Wrinkling of an elastic sheet floating on a liquid sphere

TL;DR

This paper analyzes the wrinkling behavior of a thin elastic sheet floating on a liquid sphere by expanding the energy minimization problem in terms of sheet thickness, providing bounds and generalizing previous models.

Contribution

It introduces a variational framework for thin sheets on liquid spheres, expanding the energy in terms of thickness and establishing bounds, extending prior work to liquid substrates.

Findings

Derived the leading-order energy term from relaxed 1D problems

Established lower and upper bounds for the next-order energy term

Generalized previous elastic sheet wrinkling models to liquid substrates

Abstract

A thin circular elastic sheet floating on a drop-like liquid substrate is deformed due to incompatibility between the curved substrate and the planar sheet. We adopt a variational viewpoint by minimizing the non-convex membrane energy together with a higher-order convex bending energy. Focusing on thin sheets, we expand the minimum of the energy in terms of a small thickness ratio $h$, and identify the first two terms of this expansion.

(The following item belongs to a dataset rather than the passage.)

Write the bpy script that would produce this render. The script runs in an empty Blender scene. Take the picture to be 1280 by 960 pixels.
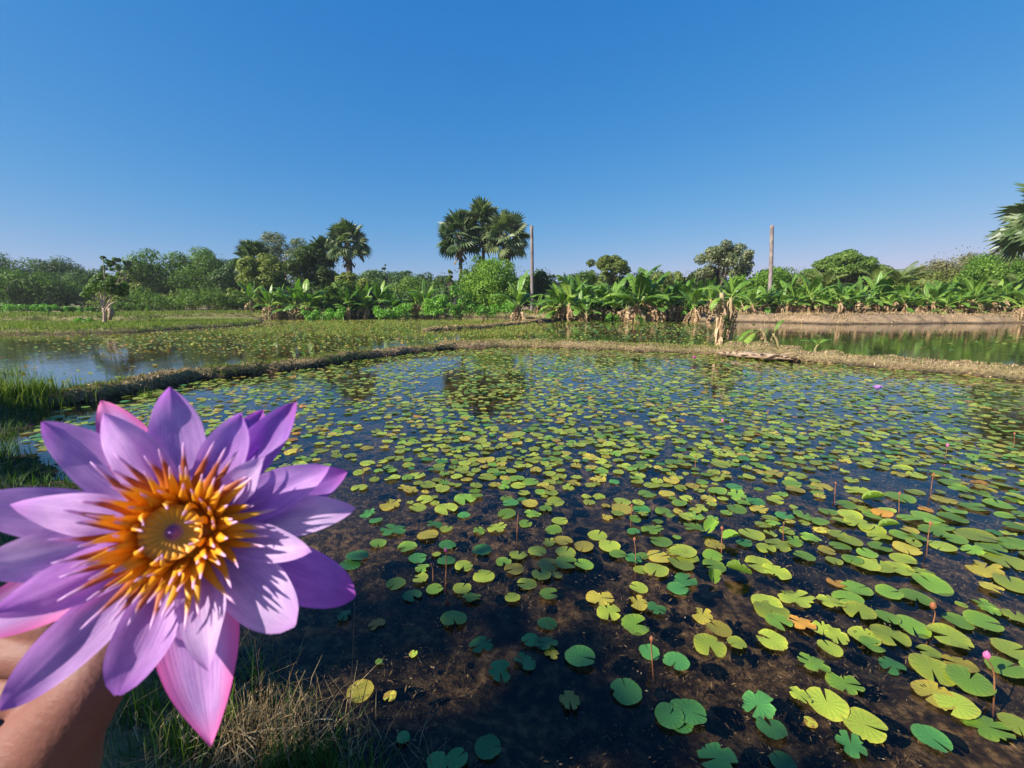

The leading-order term arises from the minimization of a family of one-dimensional relaxed problems, while for the next-order term we establish lower and upper bounds. This generalizes the previous work [P. Bella and R.V. Kohn. Wrikling of a thin circular sheet bonded to a spherical substrate, Philos. Trans. Roy. Soc. A, 375(2017). arXiv:1611.01781] to the physically relevant case of a liquid substrate.